Через некоторое время попалось еще несколько обгорелых машин и повозок. Одна лошадь стояла в упряжке с отрубленными оглоблями, на трех ногах. Одна нога болталась. Из нее торчала белая кость. Лошадь щипала траву.
Сейчас, спустя двадцать лет, те дни, часы, мгновения возникают яркими вспышками ощущений, образов, деталей, которые тогда, может быть, даже не останавливали на себе внимания, откладываясь в мозгу на долгие годы для переосмысления в будущем. Хорошее свойство есть у человеческой памяти — забывать, чтобы успокоиться и жить, и вспоминать, чтобы не повторять прошлого. Сейчас я думаю: почему я не снимал всего виденного на этой страшной дороге смерти? Я потерял цель. В первые часы все казалось ничтожным по сравнению с тем, что открылось перед нами.
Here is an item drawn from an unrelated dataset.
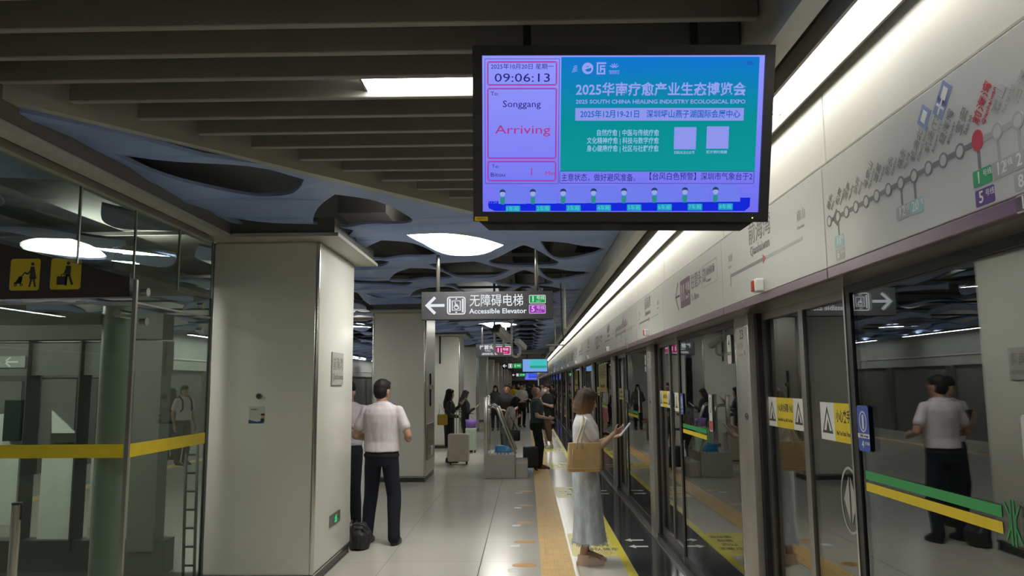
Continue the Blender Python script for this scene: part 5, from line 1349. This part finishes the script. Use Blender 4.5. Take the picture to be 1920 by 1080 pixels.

Я даже не поднял «аймо». Казалось, мир гибнет. Он не может, никак не может существовать после тех кошмаров, которые обрушились на него. Так наступило то самое ощущение пустоты. Это было в первые часы. Потом появилась ярость, появилась сила и ненависть. Но это потом. А сейчас было неверие в реальность происходящего. Впрочем, и потом очень-очень долго я не снимал всего этого. Не снимал дикой и бессмысленной гибели человека, удивительной силы всего живого, даже искалеченного, даже полумертвого, не снимал страданий людей, которыми был куплен будущий мир. Почему? Мы были твердо убеждены, что надо снимать героизм, а героизм, по общепринятым нормам, не имел ничего общего со страданием. Что надо снимать врага, а враг — это фашистские солдаты и офицеры. Только спустя много-много времени я понял, что героизм — это преодоление страха, страдания, боли, бессилия, преодоление обстоятельств, преодоление самого себя и что с врагом мы столкнулись задолго до того, как встретились с ним лицом к лицу. Мы стремились увидеть его человеческое лицо, но это было глупо — у врага не было человеческого обличья, а сущность его была перед нами во всем содеянном им на земле.